The 10th Ascham Forest is planted out

The first Ascham Forest was established by students and staff at the property of an Ascham family in Spring Ridge in 2008. Since then over 6,500 trees have been planted at various Ascham family properties around the State. This green initiative is now in its 10th year, with the aim being that over time these forests, cumulatively, will offset the carbon emissions of our School.

Year 11 student Eleanor Michel reports here on the 10th Ascham Forest to be planted by our girls and staff.

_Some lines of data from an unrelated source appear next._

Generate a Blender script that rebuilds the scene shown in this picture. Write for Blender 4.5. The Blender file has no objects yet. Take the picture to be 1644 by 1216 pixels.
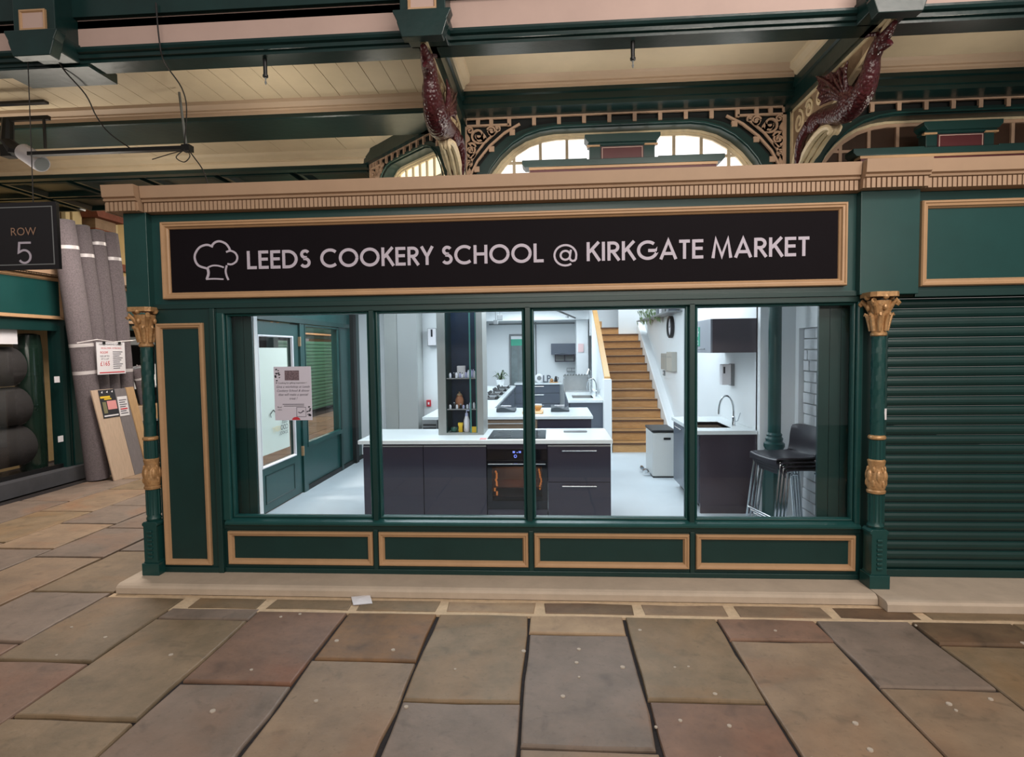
import bpy, bmesh, math, random
from mathutils import Vector, Matrix
random.seed(7)
S = bpy.context.scene
COL = S.collection
R = math.radians

# ------------------------------------------------------------------ camera, world, lights, exposure
cam_d = bpy.data.cameras.new('camera')
cam_d.sensor_fit = 'HORIZONTAL'; cam_d.sensor_width = 36.0
cam_d.lens = 930.0 / 1644.0 * 36.0
cam_d.clip_start = 0.05
cam = bpy.data.objects.new('camera', cam_d); COL.objects.link(cam)
def cam_matrix(yaw, pitch, roll, loc):
    f = Vector((-math.sin(yaw) * math.cos(pitch), math.cos(yaw) * math.cos(pitch), math.sin(pitch)))
    r0 = Vector((math.cos(yaw), math.sin(yaw), 0)); d0 = f.cross(r0)
    r = r0 * math.cos(roll) + d0 * math.sin(roll); d = d0 * math.cos(roll) - r0 * math.sin(roll)
    return Matrix(((r.x, -d.x, -f.x, loc[0]), (r.y, -d.y, -f.y, loc[1]), (r.z, -d.z, -f.z, loc[2]), (0, 0, 0, 1)))
cam.matrix_world = cam_matrix(R(3.82), R(-2.85), R(0.79), (0, -4.55, 1.87))
S.camera = cam

W = bpy.data.worlds.new('hall'); S.world = W; W.use_nodes = True
W.node_tree.nodes['Background'].inputs[0].default_value = (1.0, 0.93, 0.88, 1)
W.node_tree.nodes['Background'].inputs[1].default_value = 0.25

def area(name, loc, target, sx, sy, power, col=(1, 1, 1), spread=180):
    d = bpy.data.lights.new(name, 'AREA'); d.shape = 'RECTANGLE'; d.size = sx; d.size_y = sy
    d.energy = power; d.color = col; d.spread = R(spread)
    o = bpy.data.objects.new(name, d); COL.objects.link(o); o.location = loc
    o.rotation_euler = (Vector(target) - Vector(loc)).to_track_quat('-Z', 'Y').to_euler()
    return o
WARM = (1.0, 0.90, 0.82); COOL = (0.82, 0.925, 1.0)
area('hall_lamp', (3.2, -4.6, 6.0), (1.8, -0.6, 0.8), 4.0, 1.0, 240, WARM)
area('hall_lamp_far', (-1.0, -8.5, 5.5), (-0.5, 0, 2.2), 5.0, 1.2, 140, WARM)
area('canopy_fill', (2.0, -8.6, 3.45), (1.0, 0, 4.3), 8.0, 0.5, 110, (1.0, 0.92, 0.82), 120)  # unseen fill added behind the camera to brighten the canopy
area('aisle_lamp', (-5.2, 2.4, 4.0), (-5.6, 2.4, 0), 0.5, 1.8, 165, WARM)
area('aisle_lamp_middle', (-5.4, 7.0, 4.4), (-6.4, 6.5, 1.5), 0.8, 2.0, 130, (1.0, 0.88, 0.74))
area('aisle_lamp_deep', (-5.0, 13.0, 4.2), (-6.6, 13.0, 1.0), 0.8, 3.0, 200, (1.0, 0.92, 0.80))
for n_, (x, y, p_) in enumerate(((-0.1, 0.75, 7), (1.35, 0.75, 7), (3.6, 0.75, 7), (-2.6, 0.8, 8), (-2.0, 2.4, 4))):
    area('roof_uplighter', (x, y, 3.3), (x, y + .1, 5), 0.3, 0.2, p_, (1.0, 0.93, 0.80))
area('left_ceiling_fill', (-5.5, 1.6, 3.0), (-5.2, 1.4, 5), 1.4, 0.4, 20, (1.0, 0.93, 0.80))  # added fill with no fixture, brightens the left ceiling boards
area('shop_ceiling_lamp_front', (-0.6, 1.5, 2.86), (-0.6, 1.5, 0), 2.6, 0.6, 66, COOL)
area('shop_ceiling_lamp_left', (-2.4, 3.0, 2.86), (-2.4, 3.0, 0), 0.8, 2.0, 44, COOL)
area('shop_ceiling_lamp_right', (1.5, 3.2, 2.86), (1.5, 3.2, 0), 0.8, 2.2, 42, COOL)
area('shop_ceiling_lamp_middle', (-0.4, 5.2, 2.86), (-0.4, 5.2, 0), 1.6, 2.0, 74, COOL)
area('shop_ceiling_lamp_rear', (-0.4, 9.0, 2.86), (-0.4, 9.0, 0), 1.6, 2.0, 80, COOL)
area('oven_light', (-0.345, 1.42, 0.69), (-0.345, 1.5, 0.3), 0.3, 0.05, 0.9, (1.0, 0.72, 0.5))
area('stair_lamp', (1.6, 8.0, 4.5), (1.6, 8.0, 0), 0.7, 2.0, 56, COOL)

S.view_settings.view_transform = 'Standard'; S.view_settings.look = 'None'
S.view_settings.gamma = 1.0; S.view_settings.use_curve_mapping = False
S.view_settings.exposure = 0.0

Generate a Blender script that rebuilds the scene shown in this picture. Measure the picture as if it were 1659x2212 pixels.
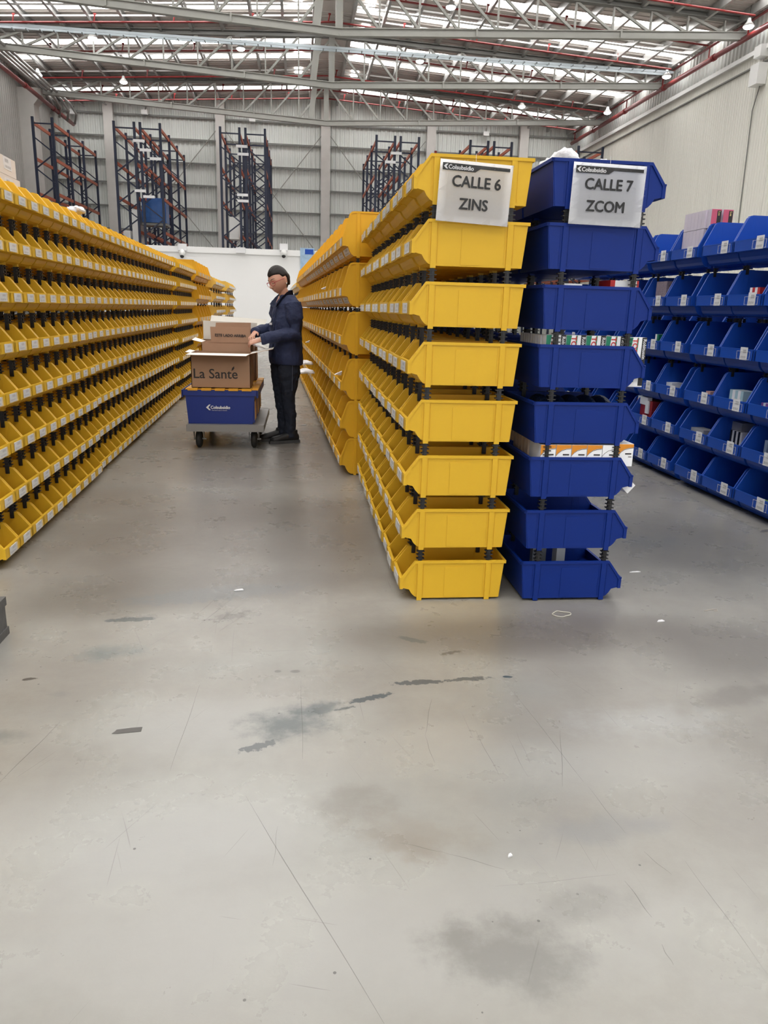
import bpy, bmesh, math, random
from mathutils import Vector, Matrix, Quaternion
random.seed(7)
S = bpy.context.scene
COL = S.collection
for o in list(bpy.data.objects): bpy.data.objects.remove(o)

# ---------------------------------------------------------------- camera
FPX, YAW, PITCH, ROLL, CH = 1634.4, .1143, .2609, .0281, 1.25
cf = Vector((math.sin(YAW)*math.cos(PITCH), math.cos(YAW)*math.cos(PITCH), -math.sin(PITCH)))
cr = Vector((math.cos(YAW), -math.sin(YAW), 0)); cu = cr.cross(cf)
c_, s_ = math.cos(ROLL), math.sin(ROLL)
cr, cu = c_*cr + s_*cu, c_*cu - s_*cr
cam_d = bpy.data.cameras.new('camera'); cam = bpy.data.objects.new('camera', cam_d); COL.objects.link(cam)
cam.matrix_world = Matrix(((cr.x, cu.x, -cf.x, 0), (cr.y, cu.y, -cf.y, 0), (cr.z, cu.z, -cf.z, CH), (0, 0, 0, 1)))
cam_d.sensor_fit = 'VERTICAL'; cam_d.sensor_height = 36; cam_d.sensor_width = 27
cam_d.lens = FPX/2212*36; cam_d.clip_start = .05; cam_d.clip_end = 200
S.camera = cam
def ray(px, py): return cf + cr*((px-829.5)/FPX) - cu*((py-1106)/FPX)
def at(px, py, Y):
    d = ray(px, py); return Vector((0, 0, CH)) + d*(Y/d.y)
def atz(px, py, z):
    d = ray(px, py); return Vector((0, 0, CH)) + d*((z-CH)/d.z)

# ---------------------------------------------------------------- light
SKY_L = 8.6       # daylight coming through the translucent roof sheets
FILL_L = 1.0      # added fill glow from unseen panels behind the camera
w = bpy.data.worlds.new('world'); S.world = w; w.use_nodes = True
w.node_tree.nodes['Background'].inputs[0].default_value = (.95, .97, 1, 1)
w.node_tree.nodes['Background'].inputs[1].default_value = 1.0
S.view_settings.view_transform = 'Standard'; S.view_settings.look = 'None'
S.view_settings.exposure = 0.42; S.view_settings.gamma = 1; S.view_settings.use_curve_mapping = False

# ---------------------------------------------------------------- materials
def mat(name, col, rough=.5, metal=0, **k):
    m = bpy.data.materials.new(name); m.use_nodes = True; nt = m.node_tree
    b = nt.nodes['Principled BSDF']; b.inputs['Base Color'].default_value = (*col, 1)
    b.inputs['Roughness'].default_value = rough; b.inputs['Metallic'].default_value = metal
    if k.get('spec') is not None: b.inputs['Specular IOR Level'].default_value = k['spec']
    if k.get('emit'): b.inputs['Emission Color'].default_value = (*k.get('ecol', col), 1); b.inputs['Emission Strength'].default_value = k['emit']
    if k.get('trans'): b.inputs['Transmission Weight'].default_value = k['trans']; b.inputs['IOR'].default_value = k.get('ior', 1.3)
    if k.get('alpha'): b.inputs['Alpha'].default_value = k['alpha']
    if k.get('sss'): b.inputs['Subsurface Weight'].default_value = k['sss']; b.inputs['Subsurface Scale'].default_value = .01
    if k.get('var'):
        n = nt.nodes.new('ShaderNodeTexNoise'); n.inputs['Scale'].default_value = k.get('vs', 4); n.inputs['Detail'].default_value = 6
        tc = nt.nodes.new('ShaderNodeTexCoord'); nt.links.new(tc.outputs['Object'], n.inputs['Vector'])
        mx = nt.nodes.new('ShaderNodeMix'); mx.data_type = 'RGBA'; v = k['var']
        mx.inputs[6].default_value = (*[c*(1-v) for c in col], 1); mx.inputs[7].default_value = (*[min(1, c*(1+v)) for c in col], 1)
        nt.links.new(n.outputs['Fac'], mx.inputs[0]); nt.links.new(mx.outputs[2], b.inputs['Base Color'])
    if k.get('bump'):
        n = nt.nodes.new('ShaderNodeTexNoise'); n.inputs['Scale'].default_value = k.get('bs', 40); n.inputs['Detail'].default_value = 4
        tc = nt.nodes.new('ShaderNodeTexCoord'); nt.links.new(tc.outputs['Object'], n.inputs['Vector'])
        bp = nt.nodes.new('ShaderNodeBump'); bp.inputs['Strength'].default_value = k['bump']; bp.inputs['Distance'].default_value = .01
        nt.links.new(n.outputs['Fac'], bp.inputs['Height']); nt.links.new(bp.outputs[0], b.inputs['Normal'])
    return m
YEL = mat('yellow_plastic', (.745, .45, .028), .42, var=.05, vs=5, spec=.3)
YEL2 = mat('deep_yellow_plastic', (.74, .405, .020), .42, var=.05, vs=5, spec=.3)
BLU = mat('blue_plastic', (.0035, .026, .215), .42, var=.08, vs=5, spec=.25)
BLU2 = mat('bright_blue_plastic', (.011, .072, .42), .38, var=.06, vs=5, spec=.3)
BLK = mat('black_plastic', (.012, .012, .014), .4)
WHT = mat('white_paint', (.78, .78, .77), .5, var=.02)
PAPER = mat('paper', (.93, .94, .97), .55)
FILM = mat('clear_film', (.9, .92, .95), .1, alpha=.035, bump=1, bs=10, spec=1)
CLEAR = mat('clear_plastic', (.85, .85, .82), .15, alpha=.25)
GALV = mat('galvanised_steel', (.42, .42, .41), .38, .55, var=.15, vs=3)
STEEL = mat('grey_painted_steel', (.33, .33, .305), .45, .1, var=.06)
DSTEEL = mat('dark_grey_steel', (.20, .20, .19), .5, .2)
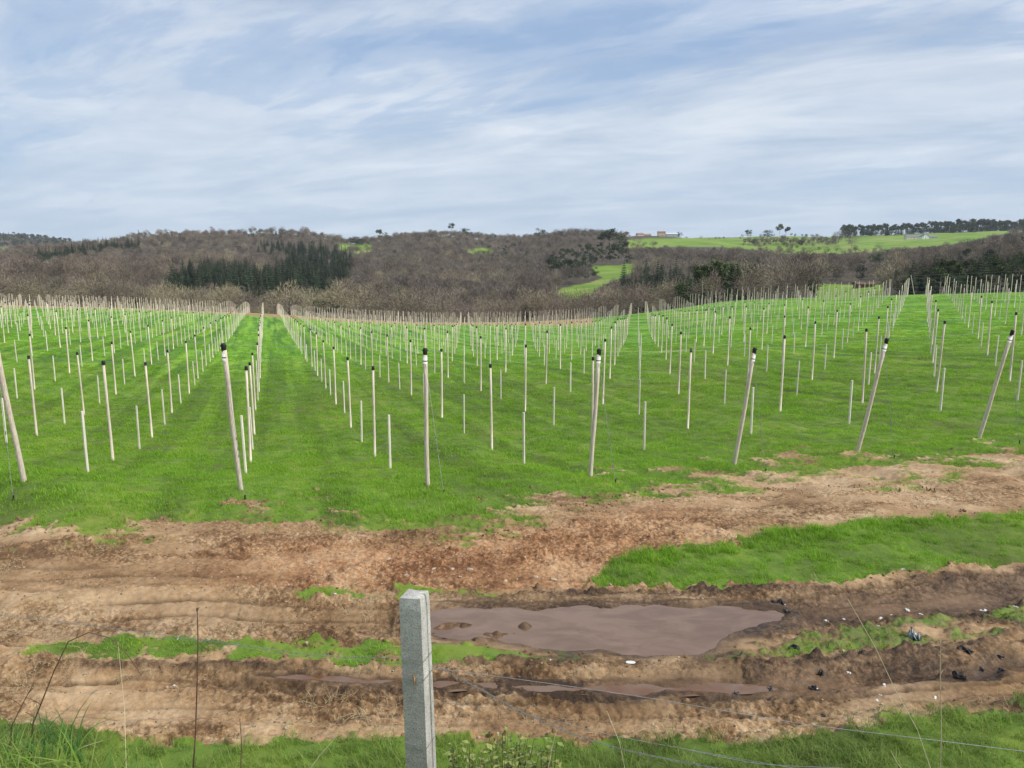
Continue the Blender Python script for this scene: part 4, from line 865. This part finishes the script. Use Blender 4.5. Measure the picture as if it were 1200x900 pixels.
def bare_crown(h, w, n, seed, base=.22, clump=14):
    """hundreds of slender twigs radiating through an uneven crown"""
    r_ = np.random.default_rng(seed); V = []; Fc = []
    cl = []
    for k in range(clump):
        d = r_.normal(size=3); d /= np.linalg.norm(d); d[2] = d[2]*.9+.12; cl.append((d*[w*.33, w*.33, h*.27]*r_.uniform(.7, 1.15)+[0, 0, h*.58], w*r_.uniform(.20, .34)))
    k = 0
    while k < n:
        c, rr_ = cl[r_.integers(clump)]; d = r_.normal(size=3); d /= np.linalg.norm(d); d[2] = abs(d[2])*.9 if r_.random() < .75 else d[2]
        p = c+d*rr_*r_.random()**.4
        if p[2] < h*base: continue
        o = p-[0, 0, h*.30]; o /= np.linalg.norm(o); dr = o*1.0+r_.normal(size=3)*.45; dr /= np.linalg.norm(dr); L_ = r_.uniform(.7, 1.9)*h/11; wd = r_.uniform(.035, .085)*h/11
        s = np.cross(dr, r_.normal(size=3)); s /= np.linalg.norm(s); b0 = len(V); mid = p+dr*L_*.5+r_.normal(size=3)*.08
        V += [p-s*wd, p+s*wd, mid+s*wd*.7, mid-s*wd*.7, p+dr*L_]; Fc += [(b0, b0+1, b0+2, b0+3), (b0+3, b0+2, b0+4)]; k += 1
    return V, Fc
def leaf_crown(h, w, n, seed, base=.15, flat=1., clump=11, size=.45):
    r_ = np.random.default_rng(seed); V = []; Fc = []; cl = []
    for k in range(clump):
        d = r_.normal(size=3); d /= np.linalg.norm(d); z0 = h*(base+1)/2; cl.append((d*[w*.34, w*.34, h*(1-base)*.30*flat]+[0, 0, z0+(h*(1-flat)*.3)], w*r_.uniform(.17, .30)))
    for k in range(n):
        c, rr_ = cl[r_.integers(clump)]; d = r_.normal(size=3); d /= np.linalg.norm(d); p = c+d*rr_*[1, 1, .75]*r_.random()**.33
        if p[2] < h*base: p[2] = h*base+.2
        a = r_.normal(size=3); a /= np.linalg.norm(a); b_ = np.cross(a, d+1e-3); b_ /= np.linalg.norm(b_); s = size*r_.uniform(.5, 1.2)*h/12; b0 = len(V)
        V += [p-a*s, p+b_*s*.55, p+a*s, p-b_*s*.55]; Fc.append((b0, b0+1, b0+2, b0+3))
    return V, Fc
def conifer_crown(h, w, seed, tiers=15):
    r_ = np.random.default_rng(seed); V = []; Fc = []
    for t in range(tiers):
        f = t/(tiers-1); z = h*(.10+.88*f); R_ = w*.5*(1-f)**.85+.12; nb = int(15-9*f)
        for k in range(nb):
            a = k*6.283/nb+t*.7+r_.uniform(-.2, .2); L_ = R_*r_.uniform(.75, 1.2); dx, dy = math.cos(a), math.sin(a); drp = -.28*L_+r_.uniform(-.1, .25); wd = L_*.26+.08; b0 = len(V)
            V += [(0, 0, z+.25), (dx*L_*.55-dy*wd, dy*L_*.55+dx*wd, z+drp*.45), (dx*L_, dy*L_, z+drp), (dx*L_*.55+dy*wd, dy*L_*.55-dx*wd, z+drp*.45), (dx*L_*.5, dy*L_*.5, z+drp*.3-.35)]
            Fc += [(b0, b0+1, b0+2), (b0, b0+2, b0+3), (b0+1, b0+4, b0+2), (b0+3, b0+2, b0+4)]
    V.append((0, 0, h)); V.append((.12, 0, h*.93)); V.append((-.12, .05, h*.93)); b0 = len(V)-3; Fc.append((b0, b0+1, b0+2)); return V, Fc
def crown_mesh(V, Fc, m_):
    me = bpy.data.meshes.new('crown'); me.from_pydata([tuple(map(float, v)) for v in V], [], Fc); me.materials.append(m_); me.update(); return me
KINDS = {}   # kind -> list of (trunk_mesh, crown_mesh, height)
def reg(kind, tb, crown, h): KINDS.setdefault(kind, []).append((tb, crown, h))
for k in range(5):
    h = 11; tb, _ = limb_set(h, 9, .17, 3.0, .28, k); V, Fc = bare_crown(h, 8.0+k*.5, 620, 300+k); reg('bare', tb.mesh('trunk', M['bark']), crown_mesh(V, Fc, M[['twig_a', 'twig_b', 'twig_c', 'twig_a', 'twig_b'][k]]), h)
for k in range(3):
    h = 8; tb, _ = limb_set(h, 8, .13, 2.6, .2, 20+k); V, Fc = bare_crown(h, 8.6, 620, 330+k, .08, 16); reg('round', tb.mesh('trunk', M['bark']), crown_mesh(V, Fc, M[['twig_c', 'twig_a', 'twig_c'][k]]), h)
for k in range(2):
    h = 14; tb, _ = limb_set(h, 6, .16, 2.0, .55, 40+k, 1.2); V, Fc = bare_crown(h, 5.0, 330, 350+k, .38, 9); reg('birch', tb.mesh('trunk', M['pale_bark']), crown_mesh(V, Fc, M[['twig_b', 'twig_a'][k]]), h)
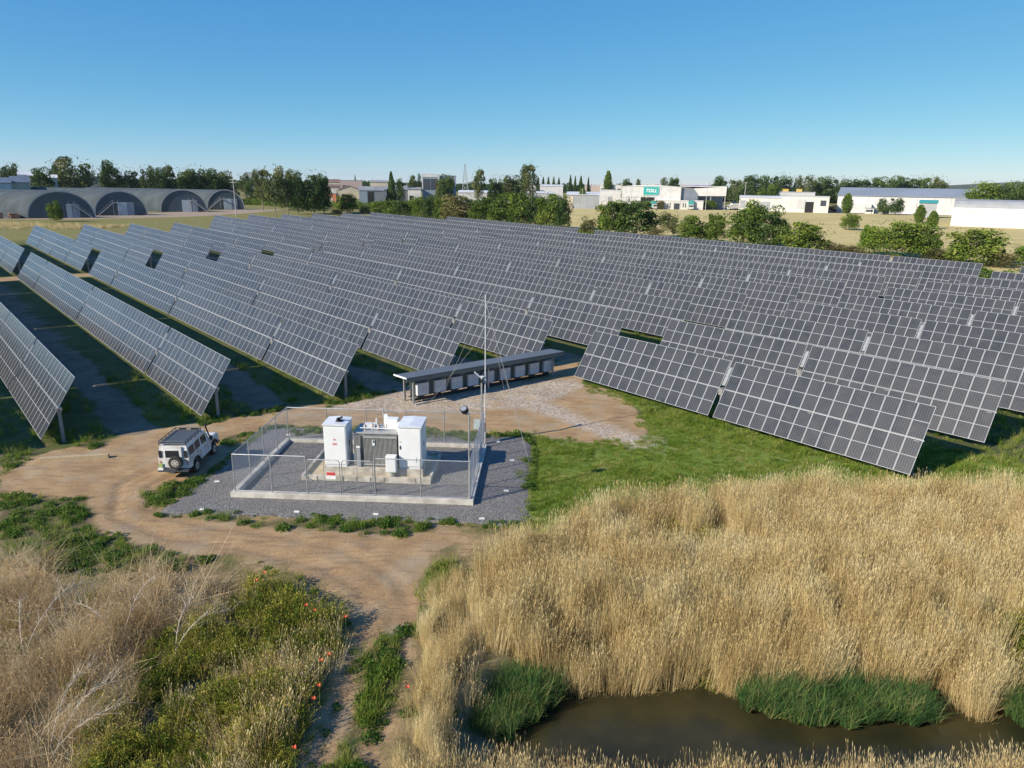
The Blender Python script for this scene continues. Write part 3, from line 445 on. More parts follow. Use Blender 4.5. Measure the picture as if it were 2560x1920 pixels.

‘Last week 43 girls from Year 11 headed out to the Allsopps’ farm in Wagga Wagga for Ascham’s annual tree planting expedition. After a Maths exam and a six-hour bus ride, we arrived at a very picturesque farm and set up our various sleeping arrangements in the shed, where we were told to rug up because the temperatures were expected to drop to -2 on the second night. After a quick dinner and a long night of bonding we rose early in the morning ready to plant some trees.

‘Mr Allsopp led us out towards the creek and explained the process of planting the trees and their importance to the permaculture of the area. Permaculture is the development of ecosystems in order to make them self-sufficient and sustainable. On the Allsopps’ farm this included the systematic planting of trees near the river bank in order to prevent erosion and create a natural irrigation system. Before lunch we managed to plant 250 trees of differing sizes in specific areas near the dam, which we sheltered with special plant covers. After a quick lunch, we started out again. This time we were given approximately 3,500 thin branches cut from previously existing willows and poplars, which we inserted into the moist soil along the river bank. According to Mr Allsopp at least half of the branches we planted would grow into trees, which would again decrease erosion and improve the quality of soil and create shady resting places for the cattle.

‘All in all, we planted approximately 1,750 trees on the property that would take root, which will hopefully have long lasting impacts on the permaculture and help to reduce Ascham’s carbon footprint.’